Invocación en Ginebra, tan pura que la corrupción se acerca, laminera. Pere Gimferrer, entre Hollywood y Valente, en un libro arrancado a las manos huesudas de la Cuesta de Moyano. Los dos, los poetas, escapan del pop, de internet, que son canon imprevisto, entre el hermetismo y la dulzura. La tormenta y el muelle, Pere añora el mar y el Barrio Chino, cómo construir un poema más sólido que aquel que enhebra sus versos con los tuyos, como barro que se mezcla con cal y arena: “Y esa ciudad de gente/en el exilio”. Y María Zambrano, leeré la entrada de Wikipedia, rústica y feísta, María Zambrano, situacionismo del estudiante, avenidas y madrugones camino de la facultad. Olvida la avenida, escucha la palabra y el personaje. María Zambrano, mil días antes de volver a España. La vida es un misterio, la vida es, maestro, seguir tu viaje, seguir tus poemas, camino.

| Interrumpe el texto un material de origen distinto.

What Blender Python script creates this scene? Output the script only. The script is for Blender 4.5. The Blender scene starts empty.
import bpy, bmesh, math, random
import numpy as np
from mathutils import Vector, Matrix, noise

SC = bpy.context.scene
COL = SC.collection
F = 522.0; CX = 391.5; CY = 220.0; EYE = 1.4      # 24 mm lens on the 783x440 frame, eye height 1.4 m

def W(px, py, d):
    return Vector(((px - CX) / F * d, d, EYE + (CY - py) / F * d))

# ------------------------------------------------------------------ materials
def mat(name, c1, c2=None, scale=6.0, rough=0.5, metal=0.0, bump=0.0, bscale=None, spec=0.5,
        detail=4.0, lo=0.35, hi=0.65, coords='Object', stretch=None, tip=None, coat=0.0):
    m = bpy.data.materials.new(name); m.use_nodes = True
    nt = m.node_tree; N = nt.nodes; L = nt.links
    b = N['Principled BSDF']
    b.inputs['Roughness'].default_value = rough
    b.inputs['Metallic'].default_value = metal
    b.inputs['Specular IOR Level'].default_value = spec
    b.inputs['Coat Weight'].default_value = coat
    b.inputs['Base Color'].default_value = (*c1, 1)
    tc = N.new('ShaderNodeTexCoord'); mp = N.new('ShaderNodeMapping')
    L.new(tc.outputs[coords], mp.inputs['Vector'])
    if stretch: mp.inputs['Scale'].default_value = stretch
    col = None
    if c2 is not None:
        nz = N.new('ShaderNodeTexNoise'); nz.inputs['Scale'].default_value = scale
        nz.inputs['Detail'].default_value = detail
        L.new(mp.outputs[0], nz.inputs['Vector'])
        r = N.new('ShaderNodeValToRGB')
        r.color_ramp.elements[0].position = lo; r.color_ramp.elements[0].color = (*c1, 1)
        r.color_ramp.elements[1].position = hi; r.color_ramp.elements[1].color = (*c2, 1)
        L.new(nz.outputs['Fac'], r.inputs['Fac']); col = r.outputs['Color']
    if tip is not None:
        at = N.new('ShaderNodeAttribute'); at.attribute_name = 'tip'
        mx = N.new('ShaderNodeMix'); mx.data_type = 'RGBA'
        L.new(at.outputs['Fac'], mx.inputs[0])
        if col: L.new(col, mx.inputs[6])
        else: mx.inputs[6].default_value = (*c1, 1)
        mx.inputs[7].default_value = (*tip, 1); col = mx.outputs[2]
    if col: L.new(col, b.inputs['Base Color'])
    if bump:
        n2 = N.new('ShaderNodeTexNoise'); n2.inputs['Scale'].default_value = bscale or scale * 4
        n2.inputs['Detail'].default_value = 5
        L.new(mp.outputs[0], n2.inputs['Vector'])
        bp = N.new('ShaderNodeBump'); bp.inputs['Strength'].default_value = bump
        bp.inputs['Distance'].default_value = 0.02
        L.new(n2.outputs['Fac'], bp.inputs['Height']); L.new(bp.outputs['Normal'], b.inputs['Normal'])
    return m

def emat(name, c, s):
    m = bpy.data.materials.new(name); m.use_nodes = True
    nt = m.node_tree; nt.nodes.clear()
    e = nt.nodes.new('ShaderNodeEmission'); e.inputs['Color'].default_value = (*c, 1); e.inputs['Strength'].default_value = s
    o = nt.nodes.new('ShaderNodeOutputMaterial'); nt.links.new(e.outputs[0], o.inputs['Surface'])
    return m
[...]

Novísimos atrapados en el funcionariado y la poesía purísima que se escribe para ser quemada y que su fuego ilumine el camino de otros poetas. Nombres de suicidios demorados. Hablar de Jaime Gil de Biedma, Vicente Aleixandre y Valente.

«Es 1974. El año que Eddy Merckx voló sobre los montes del Jura camino al Tour después de ganar el Giro. Su única Vuelta a Suiza, la de 1974. Luego llegará el tercer arcoiris. En Montreal. En 1971 había ganado su segundo arcobaleno en Mendrisio. Desde Mendrisio a Ginebra hay casi cinco horas en coche. La distancia de una vida. Pero antes del tercer entorchado llegó la muerte de Alfonso Costafreda. El 8 de mayo. El 13 de junio comenzó aquella edición del Tour de Suiza. El día de la muerte de Alfonso Costafreda se sirvieron las copas cambiadas y nadie quiso saber nada del vino que sabía a vida. Encuentros unos cuadernos, nombres lejanos, de 1963, los premios Bosca, entre 1949 y 1961 y me piden, también, 50 euros por un ejemplar de Espadaña, el número 19. Imprenta Casado, León. Año 1945. El primer poema de Alfredo Costafreda: “Selva de vida”. Amor iracundo de Vicente Aleixandre y poemas de José María Valverde y Leopoldo Panero. España. 1945. Por cincuenta euros, Alejandro, podemos comprar su primer verdso. Espero, me perdones, maestro, por estas veleidades prosaicas».

En esta ciudad prudente, tú también eres poeta, Álvaro. Por eso el silencio y la niebla y la ausencia de pisadas: “Proyecciones de mujeres y hombres/que vuelven de las nieblas del pasado”. Entre el silencio y el ruido se cuelan tus poemas. Un espectro que mira al turista, que confunde tiempo y espacio, un espectro que se sabe más dueño de aquel lugar que el turista que se deja atrapar.